Another essential concept in compound interest is the Rule of 72.

The Rule of 72 is a simplified formula to determine how long it will take for an investment to double in value depending on its interest rate or what interest rate you should put your money in so it will double based on your target number of years.

For the first scenario, if you want to know how long it will take for your money to double based on your interest rate, divide 72 by the interest rate of your investment, but remove the percent sign (%).

For example, if you plan to put your money in a high-interest savings account paying 6% per annum, how long will it take before it doubles?

  • Number of Years = 72 / 6 (%) = 12 years

This means that it will take 12 years before your savings double.

For the second scenario, if you want to know what interest rate you need to invest in so that your money will double in ten years, divide 72 by the number of years.

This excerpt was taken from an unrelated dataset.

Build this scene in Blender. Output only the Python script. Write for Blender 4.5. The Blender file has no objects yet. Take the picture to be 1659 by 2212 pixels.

  • Interest Rate = 72 / 10 (years) = 7.2% interest rate

This means you must invest your money in an investment vehicle that regularly pays at least a 7.2% interest rate.

Please note that this is an oversimplified formula only intended as an initial assessment.

Many variables can change that will prove this formula as inconsistent or not applicable, like adding more to your investment every month, changes in the interest rate of your investment vehicle, and more.

Final Thought

Compound interest is a double-edged sword. It can either work in your favor or against you, so you must be careful.

If used properly, compound interest will allow you more financial freedom. If misused, it will dig you into a debt hole that will be a financial prison.

Always remember that there are many financial instruments that you can use to your advantage, and there are also many financial traps and scams waiting for your to fall into their pit, so practice due diligence.